PRESENT:  SCUDDER, P.J., FAHEY, LINDLEY, GREEN, AND GORSKI, JJ. John E. Tyo, Shortsville, for Defendant–Appellant. R. Michael Tantillo, District Attorney, Canandaigua (Jeffrey L. Taylor of Counsel), for Respondent.

 Defendant appeals from a judgment convicting him upon his plea of guilty of criminal sexual act in the first degree (Penal Law § 130.50[3] ) and predatory sexual assault against a child (§ 130.96).   His sole contention on appeal is that County Court erred in denying his motion to redact erroneous information contained in the presentence report (PSR).  We reject that contention.  “The purpose of a presentence investigation ‘is to provide the court with the best available information upon which to render an individualized sentence’ ” (People v. Thomas, 2 A.D.3d 982, 984, 768 N.Y.S.2d 519, lv. denied 1 N.Y.3d 602, 776 N.Y.S.2d 233, 808 N.E.2d 369, quoting People v. Perry, 36 N.Y.2d 114, 120, 365 N.Y.S.2d 518, 324 N.E.2d 878).  “To that end, presentence reports should include ‘all information that may have a bearing upon’ the court's sentencing determination ․, even if such information does not meet the technical rules for admissibility at trial” (id.;   see CPL 390.30[3] [a];  9 NYCRR 350.3;  350.6[b];  People v. Paragallo, 82 A.D.3d 1508, 923 N.Y.S.2d 229).   Although defendant correctly contends that erroneous information in a PSR “create[s] an unjustifiable risk of future adverse effects to [him] in other contexts” (People v. Freeman, 67 A.D.3d 1202, 1203, 889 N.Y.S.2d 119), we conclude that “defendant has made no showing that the information [in the PSR] was inaccurate” (People v. Anderson, 184 A.D.2d 922, 923, 584 N.Y.S.2d 946, lv. denied 80 N.Y.2d 901, 588 N.Y.S.2d 826, 602 N.E.2d 234;  see People v. Whalen, 99 A.D.2d 883, 884, 472 N.Y.S.2d 784).
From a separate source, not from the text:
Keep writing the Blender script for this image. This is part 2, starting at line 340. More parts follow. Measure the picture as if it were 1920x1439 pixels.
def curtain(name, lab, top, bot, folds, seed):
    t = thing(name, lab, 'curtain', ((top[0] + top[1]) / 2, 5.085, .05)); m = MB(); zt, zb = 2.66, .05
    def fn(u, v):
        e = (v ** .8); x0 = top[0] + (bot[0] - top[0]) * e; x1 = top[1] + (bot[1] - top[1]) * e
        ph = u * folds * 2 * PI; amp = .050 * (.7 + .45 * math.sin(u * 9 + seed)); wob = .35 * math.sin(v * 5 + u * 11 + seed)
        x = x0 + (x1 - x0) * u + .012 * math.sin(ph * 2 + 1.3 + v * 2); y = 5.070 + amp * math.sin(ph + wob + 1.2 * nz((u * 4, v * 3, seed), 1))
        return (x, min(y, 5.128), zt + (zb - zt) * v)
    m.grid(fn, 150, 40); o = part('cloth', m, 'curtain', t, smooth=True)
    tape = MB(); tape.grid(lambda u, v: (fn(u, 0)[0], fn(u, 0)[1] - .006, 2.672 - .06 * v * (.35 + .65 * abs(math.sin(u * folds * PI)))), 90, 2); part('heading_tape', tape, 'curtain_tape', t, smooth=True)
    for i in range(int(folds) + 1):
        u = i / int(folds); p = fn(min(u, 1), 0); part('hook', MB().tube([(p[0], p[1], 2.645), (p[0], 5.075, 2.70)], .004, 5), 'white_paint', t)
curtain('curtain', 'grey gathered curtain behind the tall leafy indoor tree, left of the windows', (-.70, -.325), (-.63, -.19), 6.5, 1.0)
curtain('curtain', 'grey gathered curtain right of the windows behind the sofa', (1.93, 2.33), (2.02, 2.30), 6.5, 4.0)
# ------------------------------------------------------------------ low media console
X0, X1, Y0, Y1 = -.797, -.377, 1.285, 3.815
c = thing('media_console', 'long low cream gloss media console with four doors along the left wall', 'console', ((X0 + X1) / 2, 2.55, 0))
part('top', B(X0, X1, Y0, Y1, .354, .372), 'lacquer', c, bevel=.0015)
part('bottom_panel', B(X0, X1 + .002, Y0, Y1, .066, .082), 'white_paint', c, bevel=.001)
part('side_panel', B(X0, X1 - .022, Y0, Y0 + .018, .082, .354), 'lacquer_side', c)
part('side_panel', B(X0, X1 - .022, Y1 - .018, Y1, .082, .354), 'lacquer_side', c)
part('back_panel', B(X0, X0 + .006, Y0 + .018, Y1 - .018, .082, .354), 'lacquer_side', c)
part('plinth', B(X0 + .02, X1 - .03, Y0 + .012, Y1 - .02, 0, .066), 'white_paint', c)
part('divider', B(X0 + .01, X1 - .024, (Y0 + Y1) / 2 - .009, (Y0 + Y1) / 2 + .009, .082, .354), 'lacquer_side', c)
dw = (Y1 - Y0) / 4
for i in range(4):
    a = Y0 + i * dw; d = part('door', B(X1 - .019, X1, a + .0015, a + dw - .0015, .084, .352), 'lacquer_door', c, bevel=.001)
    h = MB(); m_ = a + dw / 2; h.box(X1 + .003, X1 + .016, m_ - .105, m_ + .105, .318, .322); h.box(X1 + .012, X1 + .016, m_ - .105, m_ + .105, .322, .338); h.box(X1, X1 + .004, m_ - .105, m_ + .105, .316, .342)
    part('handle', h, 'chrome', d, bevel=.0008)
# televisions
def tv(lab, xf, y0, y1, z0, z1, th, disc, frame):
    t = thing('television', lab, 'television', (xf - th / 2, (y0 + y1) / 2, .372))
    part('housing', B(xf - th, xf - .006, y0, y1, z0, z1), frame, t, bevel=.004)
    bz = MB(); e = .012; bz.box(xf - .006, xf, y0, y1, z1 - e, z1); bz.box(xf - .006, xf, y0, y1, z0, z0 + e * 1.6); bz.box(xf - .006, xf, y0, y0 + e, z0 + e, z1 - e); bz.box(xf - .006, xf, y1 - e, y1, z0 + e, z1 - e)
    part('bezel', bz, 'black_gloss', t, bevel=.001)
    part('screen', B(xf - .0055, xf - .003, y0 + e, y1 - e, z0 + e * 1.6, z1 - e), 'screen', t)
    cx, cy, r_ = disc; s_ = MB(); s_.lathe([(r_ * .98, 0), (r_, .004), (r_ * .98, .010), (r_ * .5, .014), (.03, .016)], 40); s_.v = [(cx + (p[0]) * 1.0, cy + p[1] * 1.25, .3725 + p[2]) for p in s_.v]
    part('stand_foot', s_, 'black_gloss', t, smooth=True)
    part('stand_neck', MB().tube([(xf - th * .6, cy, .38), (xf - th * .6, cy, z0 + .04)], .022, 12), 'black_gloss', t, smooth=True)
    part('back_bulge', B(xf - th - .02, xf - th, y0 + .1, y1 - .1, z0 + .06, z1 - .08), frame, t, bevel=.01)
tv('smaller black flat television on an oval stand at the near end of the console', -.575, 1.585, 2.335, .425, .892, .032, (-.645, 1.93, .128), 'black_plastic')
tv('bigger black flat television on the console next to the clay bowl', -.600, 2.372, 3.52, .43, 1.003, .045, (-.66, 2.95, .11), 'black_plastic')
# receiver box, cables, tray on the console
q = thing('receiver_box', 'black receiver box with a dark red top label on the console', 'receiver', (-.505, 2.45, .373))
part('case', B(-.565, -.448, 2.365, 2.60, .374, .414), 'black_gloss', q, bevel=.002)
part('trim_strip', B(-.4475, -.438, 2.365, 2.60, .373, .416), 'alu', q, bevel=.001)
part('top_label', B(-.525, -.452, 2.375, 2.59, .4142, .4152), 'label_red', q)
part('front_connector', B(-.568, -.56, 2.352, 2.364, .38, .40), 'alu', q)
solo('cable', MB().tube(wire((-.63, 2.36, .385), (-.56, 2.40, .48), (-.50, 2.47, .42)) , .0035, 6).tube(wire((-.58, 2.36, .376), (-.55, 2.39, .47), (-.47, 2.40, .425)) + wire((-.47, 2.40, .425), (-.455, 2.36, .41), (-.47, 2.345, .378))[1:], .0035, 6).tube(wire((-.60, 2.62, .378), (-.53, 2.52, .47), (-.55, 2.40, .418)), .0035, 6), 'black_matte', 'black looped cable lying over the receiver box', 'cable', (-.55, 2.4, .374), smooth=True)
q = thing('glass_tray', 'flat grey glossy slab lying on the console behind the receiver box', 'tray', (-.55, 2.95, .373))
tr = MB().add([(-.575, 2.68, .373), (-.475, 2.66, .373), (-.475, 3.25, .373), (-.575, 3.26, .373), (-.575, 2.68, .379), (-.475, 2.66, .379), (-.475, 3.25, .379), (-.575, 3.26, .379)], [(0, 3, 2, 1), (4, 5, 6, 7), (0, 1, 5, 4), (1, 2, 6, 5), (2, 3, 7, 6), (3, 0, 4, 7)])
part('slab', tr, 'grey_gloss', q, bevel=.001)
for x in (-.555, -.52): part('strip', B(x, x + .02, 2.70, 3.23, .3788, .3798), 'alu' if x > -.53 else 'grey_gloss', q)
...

 Under the “Legal History” section of the PSR, the author of the report wrote that “defendant was accused but never charged with an incident in 2005 that involved the alleged sexual abuse of a 4[-]year[-]old neighbor girl.”   Contrary to defendant's contention, that statement was properly included in the PSR.   Pursuant to 9 NYCRR 350.6(b)(1), the presentence investigation process “shall consist of the gathering of available, relevant and reliable information from ․ official records relative to:  arrests;  previous conduct and complaints;  convictions;  [and] adjudications ․” (emphasis added).   The regulation further provides, however, that “[f]or all investigations, the [probation] officer shall not gather information as to matters which have been terminated in favor of the [defendant] pursuant to [CPL] 160.50.”   Where, as here, no charges were ever filed with respect to the incident in question, there has been no matter terminated in the defendant's favor pursuant to CPL 160.50.   Thus, the court properly denied defendant's request to redact the statement concerning the 2005 complaint.   Although that “notation would not be admissible at a trial, it was permissible [in the PSR because] it was based on information gathered during the investigation and was relevant to sentencing” (People v. Jones, 77 A.D.3d 1178, 1179, 909 N.Y.S.2d 407).

We have reviewed defendant's remaining challenges to the PSR and conclude that they are without merit.

It is hereby ORDERED that the judgment so appealed from is unanimously affirmed.